Trabalho docente como interação com o outro
A greve dos professores estaduais que se arrasta por meses não deixa de nos apontar algumas características próprias da profissão docente. Em tela destaco três questões que me parecem importantes, afinal estamos lidando com uma profissão de difícil manejo e conceituação. Em primeiro, destaco a questão da ação interativa do professor, em segundo a relação com o outro e, por último as relações entre os próprios professores.
Poucas profissões são tão interativas quanto a dos professores. Por natureza os docentes lidam com alunos, homens, mulheres, crianças, adolescente, jovens ou adultos. A relação é dialética, pois a existência do estudante está condicionada à existência de quem ensina. Logo, temos uma relação interativa na qual o outro faz parte do enredo da relação social que se desenvolve geralmente numa complexa “célula”, a sala de aula. A interação é, por vezes, tranquila, cheia de graça ou sofrida e tomada por conflitos. De todo modo ela é baseada na interação porque professores lidam com seres humanos, uma "matéria prima" especial, repleta de idiossincrasias, afetos, emoções, um cosmos não passível de mensuração. Como se vê, o “objeto” de trabalho do professor está longe de qualquer objeto de trabalho oriundo do processo fabril. Não é por acaso, que os docentes merecem e devem receber melhores salários.
O segundo ponto, associado ao primeiro, é a relação com o outro. Digo de um outro que, na maioria das vezes, é estranho, complexo, diferente e condicionado por princípios morais e religiosos capazes de causar mal-estar em uma simples aula. Basta para isso que a aula seja um pouco mais arrojada, cheia de interrogações, provocações e sofrimento que fazem girar a cabeça da gente. De qualquer modo este outro, em sala de aula, toma diferentes perfis, por vezes é totalitário, arrogante e impetuoso, outras vezes é curioso, inquieto e sedento de saber. A questão do outro é um problema antropológico que, na “célula” na qual o docente não deve ter o seu poder discricionário retirado, pode parecer ainda modificado em número e conteúdo. Estou falando, por exemplo, do número de alunos em sala de aula. O docente pode se deparar com 20 alunos em sala. Um número que considero ideal, mas a sensação de “quantidade/qualidade” deste outro pode ser de 80 ou mesmo 100. O contrário, mas bem mais difícil, pode acontecer. O fato é que este outro na presença de um igual tende a potencializar forças que antes não sabia que existia e em meio a tempos difíceis a lotação das aulas por pouco não termina em violência, indisciplina e desrespeito ao docente.
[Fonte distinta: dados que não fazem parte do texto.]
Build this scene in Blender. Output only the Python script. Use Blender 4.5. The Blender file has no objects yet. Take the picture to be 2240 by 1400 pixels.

Por último, é forçoso pensar na categoria destes professores que hoje sofrem o fenômeno da proletarização e por consequência, da marginalização, do desrespeito, dos baixos salários e das más condições de trabalho. O leitor pode argumentar que o debate é sempre o mesmo e posso até concordar. Até porque a educação jamais foi uma política séria e assertiva neste país. Contudo, o que cumpre frisar é a pouca ou nenhuma ação coletiva e solidariedade entre docentes. A profissão foi tomada nos últimos anos por uma espécie de “vale tudo”, a ponto de um docente regozijar com a desgraça alheia. Se um professor anda recebendo ameaças, críticas ou mesmo está em conflitos com alguns alunos, pode esperar que o outro professor aproveite dessa situação. Pode até ser inconsciente, mas o mundo da vida tem mostrado professores doentes, cansados, amargurados, deprimidos e desistindo da profissão. E não creio que a traição e jogos de interesses nas instituições de ensino não têm contribuído para isso. É um desastre. É lamentável homens e mulheres nas mesmas condições de trabalho caírem na “autofagia docente” dando vida e alimentando o mal-estar, o caos e a crise que há tempos já vem tomando proporções inaceitáveis nesse país de miseráveis e carente de mais e mais educação.